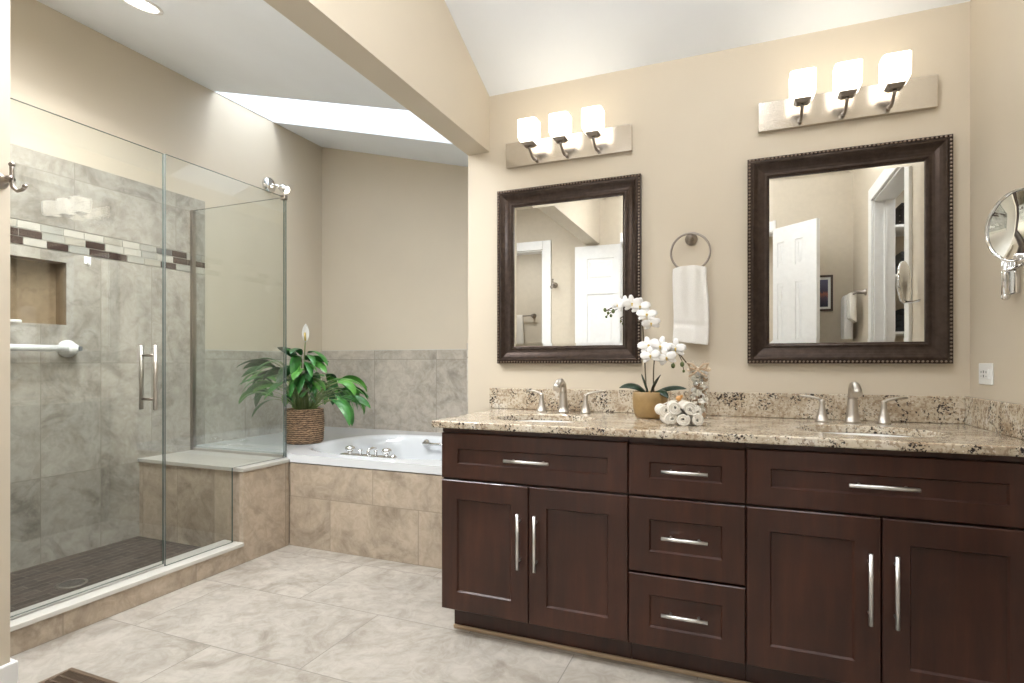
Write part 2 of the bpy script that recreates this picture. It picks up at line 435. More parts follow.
# main ceiling
ys = (YB - .1, YV + .12)
P = [(HX1 - .01, ys[0], CZ(ys[0])), (XR + .1, ys[0], CZ(ys[0])), (XR + .1, ys[1], CZ(ys[1])), (HX1 - .01, ys[1], CZ(ys[1]))]
struct(MB().hexa(P + [(x, y, z + .12) for x, y, z in P]).build('ceiling', M['ceiling']))
# alcove ceiling with the skylight opening
SK0, SK1 = 2.84, 3.38
w = MB()
for y0, y1 in ((YB - .1, SK0 - .003), (SK1 + .003, YE + .02)):
    P = [(XL - .02, y0, AZ(XL - .02)), (HX0 + .02, y0, AZ(HX0 + .02)), (HX0 + .02, y1, AZ(HX0 + .02)), (XL - .02, y1, AZ(XL - .02))]
    w.hexa(P + [(x, y, z + .12) for x, y, z in P])
struct(w.build('ceiling_alcove', M['ceiling']))
# skylight well and window
w = MB()
for y0, y1 in ((SK0 - .06, SK0), (SK1, SK1 + .06)):
    P = [(XL, y0, AZ(XL) + .001), (HX0, y0, AZ(HX0) + .001), (HX0, y1, AZ(HX0) + .001), (XL, y1, AZ(XL) + .001)]
    w.hexa(P + [(x, y, 3.78) for x, y, z in P])
P = [(XL, SK0, AZ(XL)), (XL + .006, SK0, AZ(XL)), (XL + .006, SK1, AZ(XL)), (XL, SK1, AZ(XL))]
w.hexa(P + [(x, y, 3.78) for x, y, z in P])
w.box(HX0 - .006, HX0, SK0, SK1, AZ(HX0) + .001, 3.78)
struct(w.build('trim_skylight_well', M['ceiling']))
for nm_, a in (('near', (XL, HX0 + .14, 2.5, SK0 - .06, 3.66, 3.78)), ('far', (XL, HX0 + .14, SK1 + .06, YE + .02, 3.66, 3.78))):
    struct(b(*a).build('ceiling_roof_' + nm_, M['ceiling']))
sky = b(XL + .01, HX0 - .01, SK0, SK1, 3.735, 3.745).build('window_1', M['clear']); struct(sky)
fr = MB()
for a in ((XL + .006, XL + .05, SK0, SK1), (HX0 - .05, HX0 - .006, SK0, SK1), (XL + .05, HX0 - .05, SK0, SK0 + .04), (XL + .05, HX0 - .05, SK1 - .04, SK1)):
    fr.box(*a, 3.70, 3.734)
fo = fr.build('window_frame', M['white'], sky); fo.matrix_parent_inverse = Matrix.Translation(sky.location).inverted()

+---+

WHAT TO WORK ON
Reproduce the full material exactly, excluding the pictures.

RESULT
Write part 2 of the bpy script that recreates this picture. It picks up at line 435. More parts follow.
# main ceiling
ys = (YB - .1, YV + .12)
P = [(HX1 - .01, ys[0], CZ(ys[0])), (XR + .1, ys[0], CZ(ys[0])), (XR + .1, ys[1], CZ(ys[1])), (HX1 - .01, ys[1], CZ(ys[1]))]
struct(MB().hexa(P + [(x, y, z + .12) for x, y, z in P]).build('ceiling', M['ceiling']))
# alcove ceiling with the skylight opening
SK0, SK1 = 2.84, 3.38
w = MB()
for y0, y1 in ((YB - .1, SK0 - .003), (SK1 + .003, YE + .02)):
    P = [(XL - .02, y0, AZ(XL - .02)), (HX0 + .02, y0, AZ(HX0 + .02)), (HX0 + .02, y1, AZ(HX0 + .02)), (XL - .02, y1, AZ(XL - .02))]
    w.hexa(P + [(x, y, z + .12) for x, y, z in P])
struct(w.build('ceiling_alcove', M['ceiling']))
# skylight well and window
w = MB()
for y0, y1 in ((SK0 - .06, SK0), (SK1, SK1 + .06)):
    P = [(XL, y0, AZ(XL) + .001), (HX0, y0, AZ(HX0) + .001), (HX0, y1, AZ(HX0) + .001), (XL, y1, AZ(XL) + .001)]
    w.hexa(P + [(x, y, 3.78) for x, y, z in P])
P = [(XL, SK0, AZ(XL)), (XL + .006, SK0, AZ(XL)), (XL + .006, SK1, AZ(XL)), (XL, SK1, AZ(XL))]
w.hexa(P + [(x, y, 3.78) for x, y, z in P])
w.box(HX0 - .006, HX0, SK0, SK1, AZ(HX0) + .001, 3.78)
struct(w.build('trim_skylight_well', M['ceiling']))
for nm_, a in (('near', (XL, HX0 + .14, 2.5, SK0 - .06, 3.66, 3.78)), ('far', (XL, HX0 + .14, SK1 + .06, YE + .02, 3.66, 3.78))):
    struct(b(*a).build('ceiling_roof_' + nm_, M['ceiling']))
sky = b(XL + .01, HX0 - .01, SK0, SK1, 3.735, 3.745).build('window_1', M['clear']); struct(sky)
fr = MB()
for a in ((XL + .006, XL + .05, SK0, SK1), (HX0 - .05, HX0 - .006, SK0, SK1), (XL + .05, HX0 - .05, SK0, SK0 + .04), (XL + .05, HX0 - .05, SK1 - .04, SK1)):
    fr.box(*a, 3.70, 3.734)
fo = fr.build('window_frame', M['white'], sky); fo.matrix_parent_inverse = Matrix.Translation(sky.location).inverted()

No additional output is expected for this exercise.